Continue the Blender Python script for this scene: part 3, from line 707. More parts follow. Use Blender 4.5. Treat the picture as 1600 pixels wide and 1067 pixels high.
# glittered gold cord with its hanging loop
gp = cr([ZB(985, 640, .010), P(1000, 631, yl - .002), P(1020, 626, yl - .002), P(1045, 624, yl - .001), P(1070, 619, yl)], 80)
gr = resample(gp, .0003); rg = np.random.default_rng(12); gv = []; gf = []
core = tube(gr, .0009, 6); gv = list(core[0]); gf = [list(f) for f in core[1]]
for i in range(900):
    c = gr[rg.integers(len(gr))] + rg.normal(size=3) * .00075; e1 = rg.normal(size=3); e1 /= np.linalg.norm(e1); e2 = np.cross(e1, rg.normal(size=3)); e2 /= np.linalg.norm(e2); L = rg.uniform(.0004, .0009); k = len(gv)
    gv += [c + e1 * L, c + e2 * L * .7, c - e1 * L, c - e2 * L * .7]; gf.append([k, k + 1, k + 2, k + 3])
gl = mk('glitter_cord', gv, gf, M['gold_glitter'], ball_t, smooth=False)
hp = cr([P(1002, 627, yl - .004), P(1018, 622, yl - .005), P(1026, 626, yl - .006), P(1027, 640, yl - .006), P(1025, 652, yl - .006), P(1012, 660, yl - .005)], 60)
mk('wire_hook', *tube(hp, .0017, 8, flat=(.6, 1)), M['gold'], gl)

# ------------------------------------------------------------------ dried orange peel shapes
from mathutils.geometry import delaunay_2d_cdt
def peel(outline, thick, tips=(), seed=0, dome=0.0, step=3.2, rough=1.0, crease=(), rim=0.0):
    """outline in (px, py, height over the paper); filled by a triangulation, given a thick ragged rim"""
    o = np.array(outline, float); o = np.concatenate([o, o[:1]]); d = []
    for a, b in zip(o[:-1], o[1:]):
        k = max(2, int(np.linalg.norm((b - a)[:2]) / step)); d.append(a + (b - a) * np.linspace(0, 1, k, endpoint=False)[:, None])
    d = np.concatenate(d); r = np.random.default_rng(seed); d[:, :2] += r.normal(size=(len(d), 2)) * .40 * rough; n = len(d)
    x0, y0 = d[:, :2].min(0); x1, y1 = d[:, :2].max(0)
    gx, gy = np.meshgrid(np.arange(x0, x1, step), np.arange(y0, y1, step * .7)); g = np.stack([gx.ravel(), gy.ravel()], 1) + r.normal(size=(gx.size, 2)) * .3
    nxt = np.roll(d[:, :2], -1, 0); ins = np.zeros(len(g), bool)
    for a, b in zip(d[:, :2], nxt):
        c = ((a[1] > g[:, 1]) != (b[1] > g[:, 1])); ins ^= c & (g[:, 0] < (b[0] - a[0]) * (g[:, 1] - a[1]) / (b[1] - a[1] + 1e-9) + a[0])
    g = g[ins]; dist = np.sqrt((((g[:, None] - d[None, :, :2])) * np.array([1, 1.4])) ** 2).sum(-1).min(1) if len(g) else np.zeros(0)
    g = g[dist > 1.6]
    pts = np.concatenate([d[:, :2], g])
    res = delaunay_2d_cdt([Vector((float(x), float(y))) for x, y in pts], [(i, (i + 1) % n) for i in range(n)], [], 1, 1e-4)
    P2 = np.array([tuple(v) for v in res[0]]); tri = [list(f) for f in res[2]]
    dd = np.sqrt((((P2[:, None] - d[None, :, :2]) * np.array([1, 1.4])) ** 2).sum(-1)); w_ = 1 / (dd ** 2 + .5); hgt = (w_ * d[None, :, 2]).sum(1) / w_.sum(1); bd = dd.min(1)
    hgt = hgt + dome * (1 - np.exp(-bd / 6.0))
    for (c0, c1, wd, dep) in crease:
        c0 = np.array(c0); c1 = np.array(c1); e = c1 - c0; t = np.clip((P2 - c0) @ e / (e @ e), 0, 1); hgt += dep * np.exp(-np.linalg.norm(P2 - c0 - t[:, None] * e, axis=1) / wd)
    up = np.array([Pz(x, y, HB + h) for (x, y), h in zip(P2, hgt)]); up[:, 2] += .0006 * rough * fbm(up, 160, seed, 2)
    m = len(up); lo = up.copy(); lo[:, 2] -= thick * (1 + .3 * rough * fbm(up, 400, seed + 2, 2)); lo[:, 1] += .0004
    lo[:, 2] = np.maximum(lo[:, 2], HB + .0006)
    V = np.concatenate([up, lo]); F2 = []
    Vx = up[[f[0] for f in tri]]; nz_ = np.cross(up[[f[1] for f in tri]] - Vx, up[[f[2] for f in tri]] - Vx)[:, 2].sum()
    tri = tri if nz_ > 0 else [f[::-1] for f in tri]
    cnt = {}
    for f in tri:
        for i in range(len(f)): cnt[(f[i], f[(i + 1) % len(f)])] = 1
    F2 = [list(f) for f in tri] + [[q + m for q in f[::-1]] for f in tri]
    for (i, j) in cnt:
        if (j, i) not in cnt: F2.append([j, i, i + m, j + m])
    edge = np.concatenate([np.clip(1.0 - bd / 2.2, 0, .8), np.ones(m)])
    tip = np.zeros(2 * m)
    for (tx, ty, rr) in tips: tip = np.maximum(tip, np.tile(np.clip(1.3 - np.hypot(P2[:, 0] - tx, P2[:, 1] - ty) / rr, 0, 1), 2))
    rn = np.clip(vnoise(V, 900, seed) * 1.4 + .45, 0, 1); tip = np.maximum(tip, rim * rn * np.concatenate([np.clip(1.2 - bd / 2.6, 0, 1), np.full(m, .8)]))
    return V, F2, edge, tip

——

_OBJECTIVE_
Please write out exactly the lines from the start of the data through the line that contains "1)), M['gold'], gl)", both ends included, and nothing else.

_TASK RESPONSE_
Continue the Blender Python script for this scene: part 3, from line 707. More parts follow. Use Blender 4.5. Treat the picture as 1600 pixels wide and 1067 pixels high.
# glittered gold cord with its hanging loop
gp = cr([ZB(985, 640, .010), P(1000, 631, yl - .002), P(1020, 626, yl - .002), P(1045, 624, yl - .001), P(1070, 619, yl)], 80)
gr = resample(gp, .0003); rg = np.random.default_rng(12); gv = []; gf = []
core = tube(gr, .0009, 6); gv = list(core[0]); gf = [list(f) for f in core[1]]
for i in range(900):
    c = gr[rg.integers(len(gr))] + rg.normal(size=3) * .00075; e1 = rg.normal(size=3); e1 /= np.linalg.norm(e1); e2 = np.cross(e1, rg.normal(size=3)); e2 /= np.linalg.norm(e2); L = rg.uniform(.0004, .0009); k = len(gv)
    gv += [c + e1 * L, c + e2 * L * .7, c - e1 * L, c - e2 * L * .7]; gf.append([k, k + 1, k + 2, k + 3])
gl = mk('glitter_cord', gv, gf, M['gold_glitter'], ball_t, smooth=False)
hp = cr([P(1002, 627, yl - .004), P(1018, 622, yl - .005), P(1026, 626, yl - .006), P(1027, 640, yl - .006), P(1025, 652, yl - .006), P(1012, 660, yl - .005)], 60)
mk('wire_hook', *tube(hp, .0017, 8, flat=(.6, 1)), M['gold'], gl)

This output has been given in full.